Jason Statham and Guy Ritchie are back together, and somewhere, a criminal is about to have a very bad day. Viva la Madness has wrapped filming, reuniting the actor-director duo that gave us Lock, Stock and Two Smoking Barrels, Snatch, and Revolver.
This is a homecoming in the truest sense. Ritchie launched Statham's career with Lock, Stock back in 1998, turning a former diver and market trader into one of action cinema's most reliable leading men. Since then, Statham has built an empire playing variations on "extremely capable person who solves problems with violence." Ritchie, meanwhile, has bounced between studio projects (Aladdin, Sherlock Holmes) and his preferred mode: London crime capers with baroque plotting and witty dialogue.
Viva la Madness reportedly spent nearly a decade in development, which tracks for Ritchie projects that aren't studio-mandated. The title suggests something closer to his earlier work—crime, chaos, and characters with colorful nicknames.
What makes Statham-Ritchie collaborations work is their shared language. Statham does tough-guy minimalism better than almost anyone—see the Crank films, the Transporter series, basically his entire filmography. Ritchie loves building elaborate set pieces around people who are very good at crime. Put them together, and you get stylish violence with a British accent.
The production wrapping means we're likely looking at a 2027 release, assuming post-production doesn't hit snags.
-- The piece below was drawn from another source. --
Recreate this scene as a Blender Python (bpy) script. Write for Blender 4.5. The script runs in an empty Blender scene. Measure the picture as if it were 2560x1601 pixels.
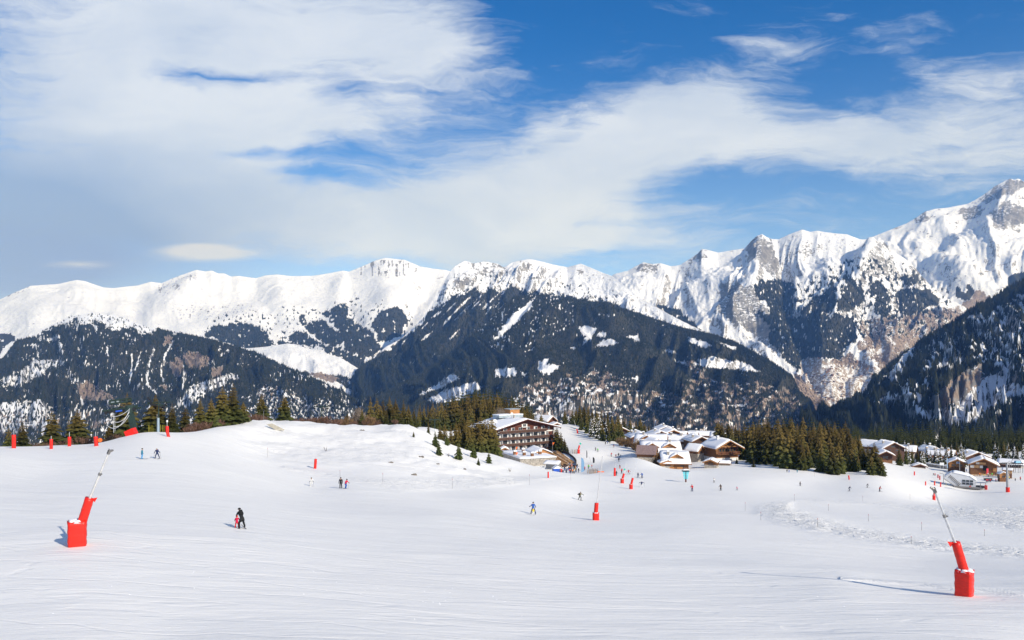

And given Ritchie's recent output—The Gentlemen, Wrath of Man, Operation Fortune—he's found his groove making mid-budget action films that know exactly what they are.
Is Viva la Madness going to reinvent action cinema? No. Will it deliver exactly what Statham-Ritchie fans want? Almost certainly. Sometimes that's enough.
In Hollywood, nobody knows anything—except that when Statham and Ritchie team up, someone's getting punched in slow motion.